Community: Irrungadji (Nullagine)


Biography:

“This Karlamilyi area, big land. That’s a ngurra (home Country, camp) belonging to our old people, Warnman people. We talk for our land, our jila (snake). I grew up in this Country, my Country. This land belongs to our father. In pujiman (traditional, desert dwelling) days I walked around here, used to walk up and down tuwa (sandhill) and back to the main camp belonging to Martu. We are Warnman ladies, painting Kintyre and Karlamilyi. We can share this Country.”

 - Sisters Wurta Amy French and Jatarr Lily Long

 

Wurta is a Warnman woman and custodian of the Karlamilyi (Rudall River) region.
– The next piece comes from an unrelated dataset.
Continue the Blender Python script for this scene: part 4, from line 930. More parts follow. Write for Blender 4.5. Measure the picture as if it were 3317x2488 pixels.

She was born in the late 1930’s at Wantili (Warntili, Canning Stock Route Well 25), and is the eldest sister of fellow Martumili Artist Jatarr Lily Long. Before Jatarr was born, Wurta lived in the Karlamily region with her parents. Following Jatarr’s birth the two sisters grew up together further east, in the area surrounding Tiwa (Canning Stock Route Well 26). Tiwa is a water source located east of Parnngurr Aboriginal Community, and just west of a culturally significant group of hills called Partujarrapirri. 

Wurta distinctly remembers one of her first encounters with whitefellas, when a plane flew overhead whilst the sisters were out hunting. Both petrified, they ran away and hid until the plane had passed. Later, her family returned to the Karlamily region for a time, moving between camps located all along the Karlamily River and up to the large salt lake, Nyayartakujarra (Lake Dora). In the late 1940’s Wurta’s family “leave Karlamilyi behind” (Wurta Amy French). Together they travelled on foot for more than 200 kilometres to Jigalong Mission, where a supply of rationed food and water was assured. There they were reunited with family members that had already moved in from the desert. Whilst living at Jigalong, Wurta’s youngest sister Helen Dale Samson was born and Wurta married her promised husband. 

In Jigalong Wurta and Jatarr transitioned to a life as a stockwoman; “In Jigalong people, kids and all used to work there, mustering in station for ration. I stopped in dormitory… with my two sister” (Wurta Amy French). From Jigalong Wurta worked on Bonney Downs Station and several stations around Meekatharra before moving to Irrungadji, Nullagine, where she continues to live with her sister Jatarr, her children and grandchildren.


Wurta and Jatarr paint individually and also collaboratively, primarily depicting their ngurra in Karlamilyi; its animals, plants, waterholes and associated Jukurrpa (Dreaming) stories. Wurta is known for her bold use of colours and surreal landscapes, blending aerial and frontal perspectives. She has exhibited extensively since the inception of Martumili Artists in 2006 in galleries throughout Australia, in Singapore and the USA.